On sentait depuis une petite semaine que Starbuck était porté par une rumeur très favorable - ce qu'on appelle désormais «un bon buzz». Malgré une absence totale de vedette au générique - Patrick Huard et Ken Scott sont de parfaits inconnus en France -, le film avait deux solides arguments de vente.

> Le blogue de Marc-André Lussier

Le premier, qui épate toujours à Paris: les mythiques studios de Spielberg avaient commandé un remake à Ken Scott en personne, ce qui est l'équivalent de la consécration suprême. Le second: la question de la fécondation in vitro, qui n'avait jamais constitué la matière d'un film de cinéma, se révèle manifestement un sujet en or pour les grands médias français.

Starbuck, simple comédie «populaire», avait d'abord connu un succès remarqué et inattendu au festival d'humour de l'Alpe d'Huez, en début d'année. De passage à Paris il y a une quinzaine de jours, Ken Scott enregistrait une interview pour diffusion au journal télévisé du 23 juin sur France 2, deux autres sur France Inter et France Culture (radio). Le soir de l'avant-première parisienne, aux Halles, on trouvait parmi les invités Michel Hazanavicius, réalisateur de The Artist, et Éric Toledano, celui des Intouchables. Il se passait quelque chose, indéniablement. Suffisamment pour que le distributeur Diaphana, qui s'est fait une réputation dans le film d'auteur, mise sur une très grosse sortie dans 190 salles (en 2004, on comptait 124 copies pour La grande séduction).

Cette bonne impression diffuse s'est confirmée hier après-midi avec la sortie en salles et la parution quasi simultanée des critiques. Sur 13 salles parisiennes, Starbuck avait enregistré 1205 entrées à l'issue de la séance de 14h, soit une moyenne de 93 spectateurs par copie, ou 40 par séance. Un résultat qui se compare à celui de La grande séduction, qui avait fait à l'époque 61 spectateurs par copie, mais avec moins de séances, et qui avait finalement triomphé avec près de 600 000 spectateurs.

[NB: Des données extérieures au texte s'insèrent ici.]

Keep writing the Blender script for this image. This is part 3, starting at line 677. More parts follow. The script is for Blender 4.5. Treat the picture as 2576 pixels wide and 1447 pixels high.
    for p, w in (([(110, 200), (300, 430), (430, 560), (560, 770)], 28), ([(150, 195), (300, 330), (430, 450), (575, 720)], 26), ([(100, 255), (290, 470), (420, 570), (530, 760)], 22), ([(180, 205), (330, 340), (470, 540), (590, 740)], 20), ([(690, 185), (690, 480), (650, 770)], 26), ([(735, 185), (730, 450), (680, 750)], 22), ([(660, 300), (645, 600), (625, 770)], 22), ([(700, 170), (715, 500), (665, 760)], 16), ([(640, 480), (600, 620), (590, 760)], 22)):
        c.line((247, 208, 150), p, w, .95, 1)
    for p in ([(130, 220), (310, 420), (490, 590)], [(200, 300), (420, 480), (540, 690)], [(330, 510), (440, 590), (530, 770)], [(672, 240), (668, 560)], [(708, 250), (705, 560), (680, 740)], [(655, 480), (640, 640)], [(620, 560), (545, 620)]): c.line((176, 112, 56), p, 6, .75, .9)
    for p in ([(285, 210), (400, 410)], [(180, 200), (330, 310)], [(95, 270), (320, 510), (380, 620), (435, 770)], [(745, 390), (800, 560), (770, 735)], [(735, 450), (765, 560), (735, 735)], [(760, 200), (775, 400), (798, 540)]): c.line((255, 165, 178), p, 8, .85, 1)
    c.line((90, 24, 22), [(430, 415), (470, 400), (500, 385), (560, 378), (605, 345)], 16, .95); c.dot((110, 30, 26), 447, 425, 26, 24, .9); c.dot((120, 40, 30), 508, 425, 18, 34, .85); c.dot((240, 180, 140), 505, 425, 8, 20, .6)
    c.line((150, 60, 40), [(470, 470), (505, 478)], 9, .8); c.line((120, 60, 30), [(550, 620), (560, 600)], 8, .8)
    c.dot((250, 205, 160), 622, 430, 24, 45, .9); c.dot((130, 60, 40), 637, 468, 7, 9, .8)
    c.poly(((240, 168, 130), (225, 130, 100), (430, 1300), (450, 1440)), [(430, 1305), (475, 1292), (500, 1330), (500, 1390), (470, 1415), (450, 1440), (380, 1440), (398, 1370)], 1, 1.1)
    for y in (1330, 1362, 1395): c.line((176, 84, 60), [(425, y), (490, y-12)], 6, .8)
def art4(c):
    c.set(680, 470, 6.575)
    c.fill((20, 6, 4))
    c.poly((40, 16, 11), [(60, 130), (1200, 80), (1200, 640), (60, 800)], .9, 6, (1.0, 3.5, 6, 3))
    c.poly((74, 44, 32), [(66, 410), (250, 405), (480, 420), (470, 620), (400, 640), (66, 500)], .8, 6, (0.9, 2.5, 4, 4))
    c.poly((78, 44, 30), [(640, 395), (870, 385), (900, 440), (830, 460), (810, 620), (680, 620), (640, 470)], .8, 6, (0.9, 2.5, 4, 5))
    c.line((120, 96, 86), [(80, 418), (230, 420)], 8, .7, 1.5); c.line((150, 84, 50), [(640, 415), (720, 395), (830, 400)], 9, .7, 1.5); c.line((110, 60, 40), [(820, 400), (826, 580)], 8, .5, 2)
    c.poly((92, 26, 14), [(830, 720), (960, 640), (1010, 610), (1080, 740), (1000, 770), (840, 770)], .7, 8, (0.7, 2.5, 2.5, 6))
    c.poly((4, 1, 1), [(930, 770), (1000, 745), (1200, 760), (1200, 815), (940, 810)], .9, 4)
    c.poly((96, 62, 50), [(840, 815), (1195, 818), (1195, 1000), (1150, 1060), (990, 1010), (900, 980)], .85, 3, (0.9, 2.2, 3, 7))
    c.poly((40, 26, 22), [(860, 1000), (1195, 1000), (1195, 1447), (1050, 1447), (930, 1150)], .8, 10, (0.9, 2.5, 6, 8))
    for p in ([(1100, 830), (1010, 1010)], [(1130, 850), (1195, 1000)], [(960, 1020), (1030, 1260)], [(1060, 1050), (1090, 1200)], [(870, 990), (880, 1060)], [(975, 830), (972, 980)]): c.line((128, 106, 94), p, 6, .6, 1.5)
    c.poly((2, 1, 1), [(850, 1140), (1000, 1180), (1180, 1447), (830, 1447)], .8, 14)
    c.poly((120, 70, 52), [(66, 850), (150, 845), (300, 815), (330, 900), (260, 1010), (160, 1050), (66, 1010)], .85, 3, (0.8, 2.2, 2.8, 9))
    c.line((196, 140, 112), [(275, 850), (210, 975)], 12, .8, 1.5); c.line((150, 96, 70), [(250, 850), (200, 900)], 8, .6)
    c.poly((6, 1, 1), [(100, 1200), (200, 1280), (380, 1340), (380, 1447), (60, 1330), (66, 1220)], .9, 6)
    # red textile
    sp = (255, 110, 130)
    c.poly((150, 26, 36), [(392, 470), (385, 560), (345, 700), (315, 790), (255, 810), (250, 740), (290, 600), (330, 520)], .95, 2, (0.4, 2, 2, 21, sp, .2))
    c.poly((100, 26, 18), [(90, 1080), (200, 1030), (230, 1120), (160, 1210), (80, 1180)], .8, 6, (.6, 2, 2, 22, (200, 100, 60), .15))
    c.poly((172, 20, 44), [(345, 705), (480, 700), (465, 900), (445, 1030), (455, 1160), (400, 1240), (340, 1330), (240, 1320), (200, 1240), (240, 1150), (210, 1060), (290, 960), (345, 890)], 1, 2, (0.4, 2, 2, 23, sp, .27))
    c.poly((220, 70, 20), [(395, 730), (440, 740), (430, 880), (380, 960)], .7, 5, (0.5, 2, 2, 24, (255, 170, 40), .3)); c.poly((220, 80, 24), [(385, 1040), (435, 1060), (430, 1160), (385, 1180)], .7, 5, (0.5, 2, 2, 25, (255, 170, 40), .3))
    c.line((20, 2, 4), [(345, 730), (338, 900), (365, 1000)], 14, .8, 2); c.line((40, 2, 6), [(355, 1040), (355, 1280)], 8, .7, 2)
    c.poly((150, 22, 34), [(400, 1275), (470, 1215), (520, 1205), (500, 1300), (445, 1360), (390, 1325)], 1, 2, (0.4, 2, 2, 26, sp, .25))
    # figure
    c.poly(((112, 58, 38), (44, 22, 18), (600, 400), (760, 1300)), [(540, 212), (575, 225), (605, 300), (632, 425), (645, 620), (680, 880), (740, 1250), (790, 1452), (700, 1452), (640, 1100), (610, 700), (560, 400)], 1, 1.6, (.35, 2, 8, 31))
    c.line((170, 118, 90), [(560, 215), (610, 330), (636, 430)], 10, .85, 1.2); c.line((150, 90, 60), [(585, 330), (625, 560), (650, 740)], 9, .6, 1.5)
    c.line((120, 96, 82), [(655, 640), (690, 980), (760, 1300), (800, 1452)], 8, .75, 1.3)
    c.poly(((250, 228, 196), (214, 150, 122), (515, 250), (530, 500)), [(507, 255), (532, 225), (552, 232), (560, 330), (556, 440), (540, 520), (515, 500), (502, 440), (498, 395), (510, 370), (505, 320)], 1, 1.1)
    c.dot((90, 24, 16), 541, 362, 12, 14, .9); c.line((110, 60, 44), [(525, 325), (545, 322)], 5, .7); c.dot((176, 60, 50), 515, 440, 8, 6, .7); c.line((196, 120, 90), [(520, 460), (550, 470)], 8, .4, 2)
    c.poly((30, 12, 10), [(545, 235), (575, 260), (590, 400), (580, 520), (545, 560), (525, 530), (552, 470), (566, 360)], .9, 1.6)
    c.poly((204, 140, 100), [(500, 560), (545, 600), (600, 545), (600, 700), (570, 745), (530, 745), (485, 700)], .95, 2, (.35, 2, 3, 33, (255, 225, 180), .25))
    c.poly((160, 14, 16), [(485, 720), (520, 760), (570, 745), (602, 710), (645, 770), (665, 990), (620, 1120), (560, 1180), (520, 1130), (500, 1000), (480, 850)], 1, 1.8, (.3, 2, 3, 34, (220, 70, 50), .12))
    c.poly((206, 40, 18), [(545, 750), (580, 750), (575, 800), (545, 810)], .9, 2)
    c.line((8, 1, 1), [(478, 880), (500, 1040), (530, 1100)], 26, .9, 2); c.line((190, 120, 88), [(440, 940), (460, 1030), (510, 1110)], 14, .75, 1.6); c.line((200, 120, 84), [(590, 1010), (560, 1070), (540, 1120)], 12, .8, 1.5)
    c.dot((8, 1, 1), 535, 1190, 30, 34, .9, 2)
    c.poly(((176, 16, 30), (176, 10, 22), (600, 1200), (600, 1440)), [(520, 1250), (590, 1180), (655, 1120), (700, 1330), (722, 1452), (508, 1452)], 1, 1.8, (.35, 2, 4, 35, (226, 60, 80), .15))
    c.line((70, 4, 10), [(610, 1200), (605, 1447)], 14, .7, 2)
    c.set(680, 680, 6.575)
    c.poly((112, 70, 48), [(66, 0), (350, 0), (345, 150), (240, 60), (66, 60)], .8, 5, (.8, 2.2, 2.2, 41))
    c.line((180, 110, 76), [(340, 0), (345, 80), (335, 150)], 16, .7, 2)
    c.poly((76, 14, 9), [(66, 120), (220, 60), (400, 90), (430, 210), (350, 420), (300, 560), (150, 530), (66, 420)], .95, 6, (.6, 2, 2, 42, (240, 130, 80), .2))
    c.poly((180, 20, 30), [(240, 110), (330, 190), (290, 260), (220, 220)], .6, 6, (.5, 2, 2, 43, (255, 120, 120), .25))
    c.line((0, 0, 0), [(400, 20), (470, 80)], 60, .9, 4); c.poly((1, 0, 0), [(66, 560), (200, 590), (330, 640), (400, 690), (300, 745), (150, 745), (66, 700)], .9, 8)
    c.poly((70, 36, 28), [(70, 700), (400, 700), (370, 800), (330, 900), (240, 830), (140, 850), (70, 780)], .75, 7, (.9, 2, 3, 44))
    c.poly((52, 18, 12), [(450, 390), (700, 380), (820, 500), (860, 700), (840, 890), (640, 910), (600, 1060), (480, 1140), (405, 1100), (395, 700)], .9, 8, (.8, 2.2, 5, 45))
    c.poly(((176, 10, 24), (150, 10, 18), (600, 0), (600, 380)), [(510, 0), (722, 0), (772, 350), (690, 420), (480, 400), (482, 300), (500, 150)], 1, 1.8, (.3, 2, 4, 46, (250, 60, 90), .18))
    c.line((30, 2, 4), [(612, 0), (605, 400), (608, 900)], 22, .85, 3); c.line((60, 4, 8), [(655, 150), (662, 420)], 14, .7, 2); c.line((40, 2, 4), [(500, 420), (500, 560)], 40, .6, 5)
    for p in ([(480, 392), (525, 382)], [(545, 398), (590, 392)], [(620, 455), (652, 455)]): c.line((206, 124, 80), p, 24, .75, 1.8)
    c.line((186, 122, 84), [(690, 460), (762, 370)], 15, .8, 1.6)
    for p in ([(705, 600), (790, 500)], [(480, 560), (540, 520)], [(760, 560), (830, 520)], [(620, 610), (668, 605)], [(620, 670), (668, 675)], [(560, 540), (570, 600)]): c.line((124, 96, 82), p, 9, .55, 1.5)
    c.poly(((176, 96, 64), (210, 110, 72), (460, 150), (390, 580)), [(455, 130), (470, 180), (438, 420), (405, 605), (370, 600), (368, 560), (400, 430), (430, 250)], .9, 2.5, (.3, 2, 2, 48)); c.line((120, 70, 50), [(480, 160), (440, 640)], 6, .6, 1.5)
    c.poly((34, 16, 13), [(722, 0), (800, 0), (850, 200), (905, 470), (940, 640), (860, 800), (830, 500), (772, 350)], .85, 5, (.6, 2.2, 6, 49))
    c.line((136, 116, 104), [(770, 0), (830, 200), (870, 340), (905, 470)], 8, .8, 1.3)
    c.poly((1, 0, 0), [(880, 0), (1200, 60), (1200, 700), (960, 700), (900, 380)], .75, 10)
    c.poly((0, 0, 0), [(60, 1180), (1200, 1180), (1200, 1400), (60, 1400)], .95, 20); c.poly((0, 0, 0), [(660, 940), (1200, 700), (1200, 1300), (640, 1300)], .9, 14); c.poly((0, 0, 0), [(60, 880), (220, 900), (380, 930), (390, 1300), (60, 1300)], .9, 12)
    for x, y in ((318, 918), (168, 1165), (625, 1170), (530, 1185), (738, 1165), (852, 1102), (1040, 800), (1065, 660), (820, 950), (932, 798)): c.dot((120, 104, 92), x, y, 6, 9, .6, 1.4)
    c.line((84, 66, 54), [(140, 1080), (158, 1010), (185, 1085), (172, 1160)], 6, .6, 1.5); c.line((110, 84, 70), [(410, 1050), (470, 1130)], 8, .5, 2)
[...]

«Nous sommes très satisfaits de ces premiers résultats, dit Olivier Geslin, de Diaphana. Starbuck fait presque jeu égal avec le nouveau film de Ken Loach, primé à Cannes. Et arrive pas très loin derrière Un bonheur n'arrive jamais seul, avec Sophie Marceau et Gad Elmaleh. Avec un peu de chance, nous tiendrons tout l'été en faisant tourner les 190 copies à travers la France.»

Côté critiques, le bilan est plus que positif en ce qui concerne l'enthousiasme des médias et la place qu'ils accordent au film. De France-Soir à 20 minutes (gratuit), en passant par Télé Poche ou plusieurs sites internet, la couverture est flatteuse et abondante. Ici et là, on parle de «film-événement».

Bémols

Un bémol: sans surprise, le film est fort mal accueilli par la presse «intello». Le Monde parle d'un «sentimentalisme californien qui finit dans les larmoiements d'autant plus écoeurants qu'ils baignent un machisme à toute épreuve». Libération titre sur «une comédie pataude et faussement trash». Même le Figaro exécute «cette comédie sirupeuse et indigeste qui dégouline de bons sentiments».

Mais cette sévérité n'est pas du tout unanime au sein de la presse «sérieuse». Télérama, hebdo culturel de référence, parle d'une «idée irrésistible qui tient sa promesse de fantaisie tout au long de ce conte familial et tendre». Le Figaro Magazine: «c'est la preuve qu'une comédie peut être grave, drôle et intelligente». Quant au Soir (de Bruxelles), il conclut: «Voici ni plus ni moins un feel good movie goûteux comme du sirop d'érable».

Quant au Film français, le magazine professionnel de référence, il a consacré deux longs papiers à la sortie de Starbuck, et lance cette hypothèse: «Et si le film devenait la comédie de l'été?»

Entre le joli succès d'estime, qui paraît assuré, et un triomphe à la C.R.A.Z.Y., la carrière de cette comédie «phénomène» sur les «papas-éprouvette» devrait se jouer au cours de la fin de semaine prochaine.